NAACP hosts Profiles in Black program
by Geoff Folsom
February 17, 2013 12:51 AM | 2257 views | 0 0 comments | 6 6 recommendations | email to a friend | print
MARIETTA — The Cobb County chapter of the National Association for the Advancement of Colored People isn’t looking to just celebrate Black History Month at its Feb. 26 event.

“We’re encouraging everybody to come and create some more history with us,” said Jeriene Grimes, the organization’s first vice president.

The 11th annual Profiles in Black will start with a meet and greet at 6 p.m., allowing Cobb residents to visit with new county Public Safety Director Jack Forsythe and Public Services Director Jackie McMorris.

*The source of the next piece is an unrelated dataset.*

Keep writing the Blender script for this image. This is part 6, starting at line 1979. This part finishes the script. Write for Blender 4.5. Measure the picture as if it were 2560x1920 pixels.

“He brings to the table a background of working with the NAACP,” Cobb NAACP President Deane Bonner said of Forsythe, who previously worked in security at several federal agencies.

The program begins at 6:30 p.m. Bonner said a new wrinkle will be a storytelling performance of the history of Black History Month from Kuumba Storytellers of Georgia. The affiliate of the National Association of Black Storytellers will tell of Carter G. Woodson, considered the “father of black history.”

The event also will feature dancers and singers, many of them young people. Bonner said the NAACP also will present a surprise award to an outstanding citizen in Marietta.

“This person does a lot that is not known through the newspaper, but everybody in our community knows what they do,” she said.

“Whether it’s helping somebody with food at Thanksgiving or helping with a voter registration drive.”

Bonner said an NAACP member suggested the person for the citizenship award. But it may be an award they save for special recipients, rather than handing it out every year.

While the Cobb NAACP will celebrate Black History Month, Bonner said it is just one of a number of programs the organization hosts.

“Our position would be to promote what African-Americans and leading citizens do throughout the year,” she said.

Grimes said the event is a good opportunity to celebrate the past, present and future of the black community.

“It’s a great opportunity to go back in history, so future generations can know from where we came,” she said.